You can even get massive explosions with nothing but dust from grains of wheat mixed with air.

I proposed a way for "drying out" the ethylene glycol sprayed out of the radiator several hours earlier when she pulled into the garage and ran into a work bench.

Remember e-glycol evaporates at a higher temperature than water, and freezes at a lower temperature than water. That's why it's added to the water.

If you spray the anti-freeze out through tiny holes in the radiator you create a great deal of mechanical separation of the solution that makes it much easier for the water and e-glycol to go their merry ways ~ the water into a condensate on cold metal automobile structures and parts ~ e-glycol into a cold spray drifting around through the unventilated garage.

Eventually you get a very nice e-glycol and air mixture.

I think ATF prefers an electrical detonation here hence the targeting of the lightbulbs. I think the heating coil on the catalytic converter is more likely since it tokes up to about 1300 degrees F.

Now you can start a fire most anywhere with that!

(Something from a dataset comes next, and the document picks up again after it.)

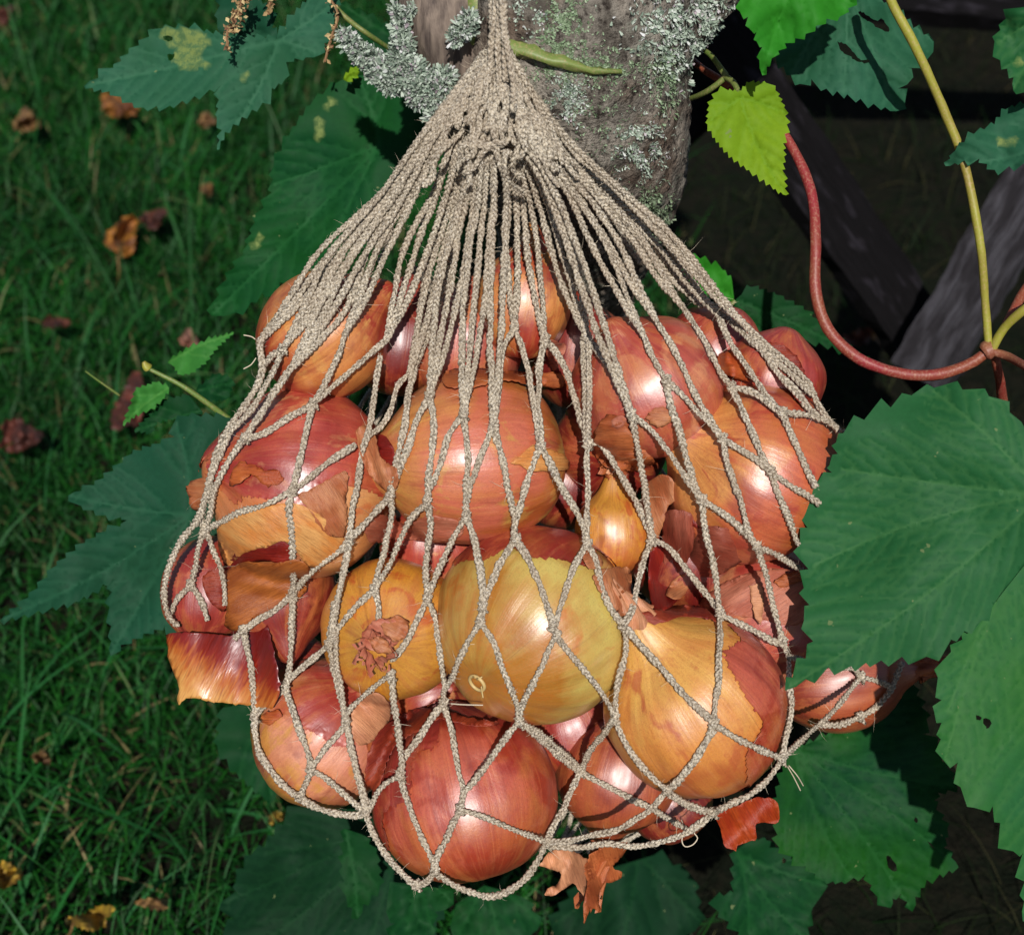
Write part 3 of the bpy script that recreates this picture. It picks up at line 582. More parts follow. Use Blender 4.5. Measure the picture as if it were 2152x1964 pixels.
onion('o11', 790, 672, 104, .652, (.1, .5, .2), 1.1, 'small dark red onion behind the cords right of the upper left onion', m_dred, 4.9)
onion('o12', 915, 680, 118, .645, (.1, .8, .2), 1.0, 'dull rose onion mostly hidden behind the central cord bundle', m_pin2, 16.)
onion('o13', 1030, 596, 98, .632, (.12, .97, .1), 1.15, 'topmost orange onion pointing up into the gathered cords', m_org2, 18., neck=.45)
onion('o14', 1275, 762, 152, .612, (-.35, .55, .35), .95, 'rose pink onion with a bright glint right of centre', m_pin2, 20.5)
onion('o15', 1200, 875, 112, .655, (0, -.3, .9), 1.0, 'dark red onion with a rough brown top below the glinting one', m_dred, 22.3, tuft=(.15, (.3, .3, 1), .2), tuft_mat='paper_brown')
onion('o16', 1485, 932, 182, .610, (-.86, .42, .30), .95, 'striped pink onion at right partly behind the big leaf', m_r16, 8.3, neck=.28)
onion('o17', 1520, 748, 104, .640, (.2, .7, .2), 1.0, 'small red onion at the upper right shoulder of the bag', m_red, 24., neck=.04)
onion('o18', 1206, 1050, 78, .638, (0, .98, .1), 1.1, 'little straw coloured onion with fan lines between larger onions', m_yellow, 26.2, neck=.5, tuft=(.35, (0, 1, 0), .05))
onion('o20', 1510, 1205, 150, .640, (.5, .4, .5), 1.0, 'dull pink onion beside the big leaf edge', m_pin2, 28.1)
onion('o21', 1650, 1338, 104, .690, (.93, .12, .0), 1.28, 'brown red onion sticking out at lower right under the leaf', m_brn, 13.3, neck=.3, tuft=(.6, (1, .3, 0), .12), tuft_mat='paper_brown')
onion('o22', 1216, 1520, 122, .668, (-.15, -.93, -.1), 1.0, 'red brown onion in the bottom row between two larger ones', m_brn, 30.3, neck=.35, tuft=(.7, (-.3, -.6, 0), .12), tuft_mat='paper_brown')
onion('o23', 1130, 1425, 110, .685, (-.2, .5, .2), 1.0, 'dark reddish onion deep in the gap under the green one', m_red, 32.)
onion('o24', 1315, 1570, 88, .690, (.3, -.4, -.2), 1.0, 'small dark red onion at the bottom right edge of the net', m_dred, 34.)
onion('o25', 850, 1070, 105, .668, (0, .5, .5), 1.0, 'rust red onion deep between the left middle onions', m_tanred, 36.)
onion('o26', 1355, 1085, 122, .655, (0, .5, .5), 1.0, 'dark red onion deep among loose skins at centre right', m_dred, 38.)
onion('o27', 570, 1325, 88, .690, (0, .5, .5), 1.0, 'dark red onion deep above the lower left onion', m_dred, 40.)
onion('o28', 1405, 700, 104, .665, (.3, .5, .2), 1.0, 'red onion behind the right hand cord fan', m_red, 42., neck=.04)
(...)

It's possible ATF never looked at the catalytic converter not realizing that BMW has had a modified device in use for many years.

Now, about when the cat starts heating up or the lights turn on? The second the doors open will turn on the lights. Still she managed to get into the car. That's where I rule out the lights. If there was going to be an electrical detonation it would have happened immediately ~ which is obviously not the case.